Deutschland hat dieses Rezept von Holland übernommen und an Österreich weitergegeben. Deutsche Ökonomen erklärten daher, die Franzosen mögen es doch wie die Deutschen machen und sie haben das tatsächlich versucht: „Die nominalen Lohnstückkosten sind in den drei Jahren bis 2016 nur noch um 1,4 Prozent gestiegen, auch wenn frühere Verluste nicht aufgeholt werden konnten”, schreibt die EU-Kommission 2017 in ihrem Frankreich-Bericht. Die ökonomische Konsequenz: Frankreich hat die verlorenen Marktanteile natürlich nicht zurückgewonnen, aber dazu auch noch Kaufkraft verloren.

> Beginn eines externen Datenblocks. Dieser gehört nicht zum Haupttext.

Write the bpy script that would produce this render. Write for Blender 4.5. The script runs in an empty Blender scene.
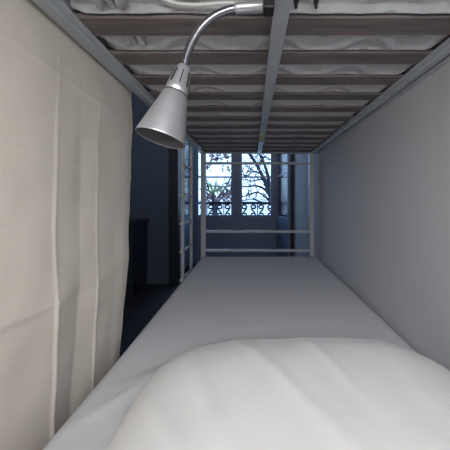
import bpy, bmesh, math, random
from mathutils import Vector, Matrix, noise
random.seed(11)
SC = bpy.context.scene
COL = SC.collection
PI = math.pi

# ------------------------------------------------------------------ materials
def mat(name, col, rough=0.6, metal=0.0, spec=0.5, nscale=0, namt=0.0, bump=0.0, bscale=200, col2=None, stretch=(1, 1, 1)):
    m = bpy.data.materials.new(name); m.use_nodes = True
    nt = m.node_tree; b = nt.nodes['Principled BSDF']
    b.inputs['Roughness'].default_value = rough
    b.inputs['Metallic'].default_value = metal
    b.inputs['Specular IOR Level'].default_value = spec
    b.inputs['Base Color'].default_value = (*col, 1)
    tc = nt.nodes.new('ShaderNodeTexCoord')
    mp = nt.nodes.new('ShaderNodeMapping'); mp.inputs['Scale'].default_value = stretch
    nt.links.new(tc.outputs['Object'], mp.inputs['Vector'])
    if nscale:
        n = nt.nodes.new('ShaderNodeTexNoise'); n.inputs['Scale'].default_value = nscale
        n.inputs['Detail'].default_value = 6
        nt.links.new(mp.outputs[0], n.inputs['Vector'])
        r = nt.nodes.new('ShaderNodeValToRGB')
        r.color_ramp.elements[0].position = .3; r.color_ramp.elements[1].position = .7
        c2 = col2 or tuple(c * (1 - namt) for c in col)
        r.color_ramp.elements[0].color = (*c2, 1); r.color_ramp.elements[1].color = (*col, 1)
        nt.links.new(n.outputs['Fac'], r.inputs[0]); nt.links.new(r.outputs[0], b.inputs['Base Color'])
    if bump:
        n2 = nt.nodes.new('ShaderNodeTexNoise'); n2.inputs['Scale'].default_value = bscale
        n2.inputs['Detail'].default_value = 3
        nt.links.new(mp.outputs[0], n2.inputs['Vector'])
        bp = nt.nodes.new('ShaderNodeBump'); bp.inputs['Strength'].default_value = bump
        bp.inputs['Distance'].default_value = .0012
        nt.links.new(n2.outputs['Fac'], bp.inputs['Height']); nt.links.new(bp.outputs[0], b.inputs['Normal'])
    return m

M = {}
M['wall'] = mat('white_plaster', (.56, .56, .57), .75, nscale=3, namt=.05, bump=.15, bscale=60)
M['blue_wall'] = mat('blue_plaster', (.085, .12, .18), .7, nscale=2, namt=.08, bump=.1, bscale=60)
M['shade_dark'] = mat('navy_for_shade', (.02, .028, .045), .5, nscale=5, namt=.1)
M['joinery'] = mat('grey_blue_joinery', (.20, .28, .43), .45, nscale=6, namt=.06)
M['floor'] = mat('dark_floorboards', (.035, .035, .045), .55, nscale=4, namt=.4, stretch=(6, .6, 1))
M['ceiling'] = mat('ceiling_paint', (.7, .7, .7), .8, nscale=3, namt=.04)
M['canvas'] = mat('cream_canvas', (.74, .685, .60), .9, spec=.1, nscale=9, namt=.07, bump=.35, bscale=260)
M['sheet'] = mat('white_cotton', (.52, .52, .53), .9, spec=.1, nscale=14, namt=.04, bump=.3, bscale=220)
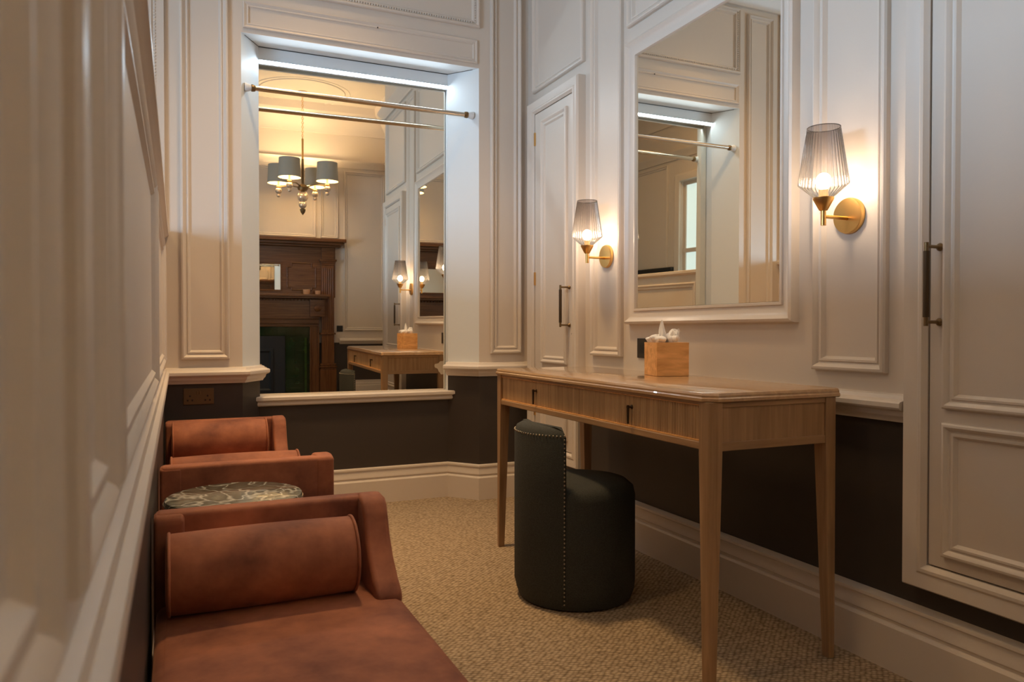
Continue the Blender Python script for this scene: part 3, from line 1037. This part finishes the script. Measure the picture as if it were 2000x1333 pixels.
# tissue box and tissue
bxo = empty('tissue_box', (1.601, 2.225, ZT), 'square pale oak tissue box standing on the dressing table', 'tissue box')
A = math.radians(-13)
bc = (1.601, 2.225)
bw = 0.060
def rot(x, y):
    return (bc[0] + x * math.cos(A) - y * math.sin(A), bc[1] + x * math.sin(A) + y * math.cos(A))
def rbox(m, x0, x1, y0, y1, z0, z1):
    q = [rot(x0, y0), rot(x1, y0), rot(x1, y1), rot(x0, y1)]
    m.prism(q, 'Z', z0, z1)
m = MB()
for (x0, x1, y0, y1) in ((-bw, bw, -bw, -bw + 0.008), (-bw, bw, bw - 0.008, bw), (-bw, -bw + 0.008, -bw + 0.008, bw - 0.008), (bw - 0.008, bw, -bw + 0.008, bw - 0.008)):
    rbox(m, x0, x1, y0, y1, ZT + 0.0005, ZT + 0.1135)
m.build('box_wall', boxw, bxo, bevel=0.0012)
m = MB()
outer = [rot(bw * cx, bw * cy) for cx, cy in ((-1, -1), (1, -1), (1, 1), (-1, 1))]
seg = 24
z0, z1 = ZT + 0.1115, ZT + 0.1185
ov, iv = [], []
for k in range(seg):
    a = 2 * PI * k / seg
    c_, s_ = math.cos(a), math.sin(a)
    mxx = max(abs(c_), abs(s_))
    ov.append(rot(bw * c_ / mxx, bw * s_ / mxx))
    iv.append(rot(0.042 * c_, 0.030 * s_))
vs = [(p[0], p[1], z) for z in (z0, z1) for p in ov] + [(p[0], p[1], z) for z in (z0, z1) for p in iv]
fs = []
for k in range(seg):
    l = (k + 1) % seg
    fs += [(k, l, seg + l, seg + k), (seg + k, seg + l, 3 * seg + l, 3 * seg + k), (3 * seg + k, 3 * seg + l, 2 * seg + l, 2 * seg + k), (2 * seg + k, 2 * seg + l, l, k)]
m.add(vs, fs)
m.build('lid', boxw, bxo)
tz = ZT + 0.1185
def tissue_lobe(m, cx, cy, R, H, spike, ang, seed):
    rnd = random.Random(seed)
    seg, rings = 40, 14
    ph = [rnd.uniform(0, 6.28) for _ in range(6)]
    vs, fs = [], []
    for i in range(rings + 1):
        t = i / rings
        for k in range(seg):
            a = 2 * PI * k / seg
            fold = 1 + 0.13 * math.sin(5 * a + ph[0] + 3 * t) + 0.09 * math.sin(9 * a + ph[1] - 4 * t) + 0.06 * math.sin(14 * a + ph[2])
            prof = (0.70 + 0.55 * math.sin(min(t * 2.6, PI * 0.8))) * (1 - t ** 2.2) ** 0.7
            r = R * prof * fold + 0.0006
            z = H * (1 - (1 - t) ** 1.8) * (0.66 + 0.10 * math.sin(3 * a + ph[3])) + (spike * max(0, t - 0.6) ** 1.5 * 3.0)
            lx = spike * max(0, t - 0.55) * ang
            vs.append((cx + r * math.cos(a) * 0.85, cy + r * math.sin(a) + lx, tz - 0.004 + z))
    for i in range(rings):
        for k in range(seg):
            l = (k + 1) % seg
            fs.append((i * seg + k, i * seg + l, (i + 1) * seg + l, (i + 1) * seg + k))
    fs.append(tuple(rings * seg + k for k in range(seg)))
    m.add(vs, fs)
m = MB()
tissue_lobe(m, 1.573, 2.242, 0.036, 0.044, 0.0, 0.0, 3)
tissue_lobe(m, 1.586, 2.230, 0.012, 0.080, 0.034, 0.0, 5)
tissue_lobe(m, 1.620, 2.224, 0.029, 0.050, 0.0, 0.0, 8)
tissue_lobe(m, 1.627, 2.218, 0.018, 0.070, 0.0, 0.0, 11)
m.add([(1.628, 2.214, tz + 0.044), (1.641, 2.206, tz + 0.050), (1.649, 2.208, tz + 0.040), (1.646, 2.212, tz + 0.030), (1.636, 2.214, tz + 0.032)], [(0, 1, 2, 3, 4)])
tag(m.build('tissue', tissuem, smooth=50), 'crumpled white tissue poking out of the oak tissue box', 'tissue')

# sockets and switches
def plate(name, plane, d, sgn, u0, u1, v0, v1, mat, label, cat, group=None, rockers=(), pins=True):
    c = empty(name, ((d, (u0 + u1) / 2, v0) if plane == 'X' else ((u0 + u1) / 2, d, v0)), label, cat, group)
    def bxp(a, b_, e, f, h0, h1):
        lo, hi = min(d + sgn * h0, d + sgn * h1), max(d + sgn * h0, d + sgn * h1)
        return MB().box(lo, hi, a, b_, e, f) if plane == 'X' else MB().box(a, b_, lo, hi, e, f)
    p = bxp(u0, u1, v0, v1, 0.0003, 0.006).build('face_plate', mat, c, bevel=0.0015)
    um = (u0 + u1) / 2
    for (a, b_, e, f) in rockers:
        bxp(a, b_, e, f, 0.006, 0.009).build('rocker', dbrass, c, bevel=0.001)
    return c, bxp
sk, f_ = plate('wall_socket', 'Y', YB, -1, 0.026, 0.158, 0.575, 0.651, sockm, 'aged brass double socket on the dark dado under the left chair rail', 'socket', rockers=((0.083, 0.090, 0.622, 0.638), (0.094, 0.101, 0.622, 0.638)))
for xo in (0.054, 0.130):
    for (dx, dz) in ((0, 0.012), (-0.010, -0.008), (0.010, -0.008)):
        f_(xo + dx - 0.0035, xo + dx + 0.0035, 0.603 + dz - 0.004, 0.603 + dz + 0.004, 0.0055, 0.0068).build('pin_hole', blackp, sk)
k1, f1 = plate('wall_switch', 'X', XR, -1, 2.615, 2.703, 0.805, 0.888, platem, 'dark square plate on the right wall half hidden behind the tissue box', 'socket')
f1(2.635, 2.683, 0.825, 0.868, 0.006, 0.0075).build('insert', blackp, k1)
k2, f2 = plate('wall_switch', 'X', XR, -1, 2.52, 2.605, 0.805, 0.888, platem, 'second dark square plate, hidden by the tissue box and seen in niche mirror', 'socket')
f2(2.54, 2.585, 0.825, 0.868, 0.006, 0.0075).build('insert', blackp, k2)
k3, f3 = plate('wall_switch', 'Y', YF, 1, 1.705, 1.785, 0.835, 0.915, blackp, 'black square switch plate on the rear wall beside the fireplace pilaster', 'switch')
f3(1.735, 1.755, 0.86, 0.89, 0.006, 0.009).build('rocker', iron, k3)

# ------------------------------------------------------------------ tub stool
SX, SY, SR = 1.272, 2.303, 0.2085
st = empty('tub_stool', (SX, SY, 0), 'dark green-grey upholstered tub stool with nailhead trim, tucked under dressing table', 'stool')
MB().lathe([(SR - 0.035, 0.0005), (SR - 0.012, 0.006), (SR - 0.002, 0.035), (SR, 0.06), (SR, 0.355), (SR - 0.006, 0.382), (SR - 0.03, 0.402), (SR - 0.09, 0.410), (0.0001, 0.412)], (SX, SY, 0), 64, cap=False).build('seat', stoolm, st, smooth=50)
seg = 28
a0, a1 = math.radians(128), math.radians(232)
loops = []
for (z, ins) in ((0.02, 0.012), (0.06, 0.0), (0.42, 0.0), (0.572, 0.0), (0.592, 0.006), (0.603, 0.020)):
    lp = []
    for k in range(seg + 1):
        a = a0 + (a1 - a0) * k / seg
        r = SR + 0.004 - ins
        lp.append((SX + r * math.cos(a), SY + r * math.sin(a), z))
    for k in range(11):
        t = k / 10
        ya = SR * math.sin(a1) * (1 - 2 * t)
        xa = SR * math.cos(a1) + 0.006 - ins * 0.8 - 0.030 * math.sin(PI * t)
        lp.append((SX + xa, SY + ya * (1 - ins * 3), z + (0.004 * math.sin(PI * t))))
    loops.append(lp)
ccx, ccy = SX - 0.168, SY
for li, f_s in ((3, 0.995), (4, 0.955), (5, 0.86)):
    loops[li] = [(ccx + (p[0] - ccx) * (0.5 + 0.5 * f_s), ccy + (p[1] - ccy) * f_s, p[2]) for p in loops[li]]
n = len(loops[0])
vs = [p for lp in loops for p in lp]
fs = []
for i in range(len(loops) - 1):
    for k in range(n):
        l = (k + 1) % n
        fs.append((i * n + k, i * n + l, (i + 1) * n + l, (i + 1) * n + k))
top0 = (len(loops) - 1) * n
cen = len(vs)
vs.append((SX - 0.165, SY, 0.610))
for k in range(n):
    fs.append((top0 + k, top0 + (k + 1) % n, cen))
MB().add(vs, fs).build('backrest', stoolm, st, smooth=45)
m = MB()
for a in (a0, a1):
    for k in range(42):
        z = 0.03 + k * 0.0134
        m.sphere((SX + (SR + 0.004) * math.cos(a), SY + (SR + 0.004) * math.sin(a), z), 0.0032, 6, 4)
for k in range(31):
    a = a0 + (a1 - a0) * k / 30
    m.sphere((SX + (SR + 0.003) * math.cos(a), SY + (SR + 0.003) * math.sin(a), 0.577), 0.0032, 6, 4)
b = m.build('nailhead_trim', studm, st, smooth=60)
b['kind'] = 'stuff'

# ------------------------------------------------------------------ velvet benches
BL, BW = 1.275, 0.507       # length along the wall, depth from the wall


def rounded_box(m, x0, x1, y0, y1, z0, z1, r, seg=4, crown=0.0):
    """box with rounded vertical and top edges as a grid sphere-box"""
    bm = bmesh.new()
    bmesh.ops.create_cube(bm, size=1)
    for v in bm.verts:
        v.co = Vector(((x0 + x1) / 2 + v.co.x * (x1 - x0), (y0 + y1) / 2 + v.co.y * (y1 - y0), (z0 + z1) / 2 + v.co.z * (z1 - z0)))
    bmesh.ops.bevel(bm, geom=list(bm.edges), offset=r, segments=seg, affect='EDGES', profile=0.5)
    if crown:
        top = [f for f in bm.faces if f.normal.z > 0.9 and f.calc_area() > 0.02]
        r_ = bmesh.ops.subdivide_edges(bm, edges=list({e for f in top for e in f.edges}), cuts=12, use_grid_fill=True)
        for v in bm.verts:
            if v.co.z > z1 - 1e-4:
                u = (v.co.x - x0) / (x1 - x0)
                t = (v.co.y - y0) / (y1 - y0)
                v.co.z += crown * max(0, math.sin(PI * u)) ** 0.6 * max(0, math.sin(PI * t)) ** 0.5
    bm.verts.index_update()
    m.add([v.co[:] for v in bm.verts], [[v.index for v in f.verts] for f in bm.faces])
    bm.free()
    return m


def make_bench(yfar, label):
    """built with its far outer face at y=yfar, against the left dado"""
    x0, x1 = -0.047, -0.047 + BW
    ya = yfar - BL
    b = empty('velvet_bench', (0.2, yfar - BL / 2, 0), label, 'bench', 'rust velvet benches along the left wall')
    rounded_box(MB(), x0 + 0.006, x1 - 0.006, ya + 0.05, yfar - 0.05, 0.085, 0.29, 0.012).build('base', velv, b, smooth=40)
    rounded_box(MB(), x0 + 0.002, x1 + 0.006, ya + 0.055, yfar - 0.055, 0.240, 0.316, 0.022, 4, 0.012).build('seat_cushion', velv, b, smooth=50)
    for s, ye in ((1, yfar), (-1, ya)):
        # arm panel across the end
        arm = rounded_box(MB(), x0, x1, min(ye, ye - s * 0.055), max(ye, ye - s * 0.055), 0.085, 0.515, 0.012).build('arm', velv, b, smooth=40)
        # wings at front and back: sloping down to the seat
        for k, (xa, xb) in enumerate(((x1 - 0.058, x1 + 0.003), (x0 - 0.002, x0 + 0.060))):
            pts = [(0, 0.09), (0, 0.512), (0.04, 0.520), (0.085, 0.517), (0.105, 0.503), (0.116, 0.478), (0.135, 0.435), (0.165, 0.392), (0.205, 0.356), (0.235, 0.336), (0.245, 0.318), (0.235, 0.296), (0.20, 0.28), (0.10, 0.27), (0.08, 0.09)]
            if k == 1:
                pts = [(0, 0.09), (0, 0.508), (0.03, 0.514), (0.060, 0.511), (0.070, 0.498), (0.074, 0.30), (0.074, 0.09)]
            poly = [(ye - s * (p[0] - 0.0015), p[1]) for p in pts]
            MB().prism(poly, 'X', xa, xb).build('wing', velv, arm, bevel=0.012, bseg=3)
        # piping along the arm's outer top edge
        # bolster
        r = 0.084
        yb = ye - s * (0.055 + r + 0.004)
        zb = 0.321 + r
        L0, L1 = x0 + 0.022, x1 - 0.086
        prof = [(0.0001, L0 + 0.004), (r * 0.6, L0), (r * 0.93, L0 + 0.002), (r, L0 + 0.012)]
        for q in range(1, 8):
            t = q / 8
            prof.append((r + 0.003 * math.sin(PI * t), L0 + 0.012 + (L1 - L0 - 0.024) * t))
        prof += [(r, L1 - 0.012), (r * 0.93, L1 - 0.002), (r * 0.6, L1), (0.0001, L1 - 0.004)]
        bo = MB().lathe(prof, (0, yb, zb), 40, 'X', cap=False).build('bolster', velv, b, smooth=50)
        for xx in (L0 + 0.007, L1 - 0.007):
            MB().torus((xx, yb, zb), r + 0.0005, 0.0035, 'X', 40, 8).build('piping', velv, bo, smooth=60)
    for xx in (x0 + 0.05, x1 - 0.05):
        for yy in (ya + 0.05, yfar - 0.05):
            MB().lathe([(0.014, 0.0005), (0.022, 0.0855)], (xx, yy, 0), 16).build('foot', darkwood, b, smooth=40)
    return b


bench1 = make_bench(1.875, 'nearest rust velvet bench with bolster cushion, in the foreground by the partition')
bench2 = copy_tree(bench1)
bench2.location.y += 3.718 - 1.875
for ch_ in [o for o in bpy.data.objects if o.parent == bench2 and o.name.startswith('bolster')]:
    ch_.location.z += 0.030
bench2['label'] = 'farther rust velvet bench, beyond the round marble table and below the brass socket'

# ------------------------------------------------------------------ round side table
tx, ty, tzz = 0.140, 2.130, 0.482
tb = empty('side_table', (tx, ty, 0), 'small round table with veined grey marble top between the two rust benches', 'table')
MB().lathe([(0.160, 0), (0.172, 0.004), (0.174, 0.010), (0.172, 0.016), (0.166, 0.018), (0.0001, 0.018)], (tx, ty, tzz - 0.018), 64, cap=True).build('table_top', marble, tb, smooth=35)
MB().torus((tx, ty, tzz - 0.012), 0.1745, 0.0025, seg=64, sub=6).build('metal_rim', nickel, tb, smooth=60)
MB().tube([(tx, ty, 0.02), (tx, ty, tzz - 0.018)], 0.016, 20).build('pedestal', dbrass, tb, smooth=40)
MB().lathe([(0.125, 0.0005), (0.125, 0.012), (0.03, 0.022), (0.016, 0.03)], (tx, ty, 0), 40).build('base', dbrass, tb, smooth=35)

Emmanuel Macron ist diesen Weg weiter gegangen und man erwartet, dass er ihn weiter geht. Damit dürfte der Druck der zurückgehaltenen deutschen Löhne weitere Jahre auf allen Volkswirtschaften der EU lasten und überall die Kaufkraft senken. Erlitten Geringverdiener trotz bis 2021extrem geringer Inflation schon bisher Reallohnverluste und wanderten politisch nach rechts ab, so werden diese Verluste angesichts der nunmehr hohen Inflation dramatisch zuzunehmen. Ich habe die Folgen von “Spar-Pakt” und “Lohnzurückhaltung” in einem kaum gelesenen Buch mit Dutzenden Statistiken belegt und ihm den unpopulären Titel “Die Zerstörung der EU- Deutschland als Sprengmeister” gegeben – ohne neue Politik könnte es 2027 bei Frankreichs Wahlen Leser finden.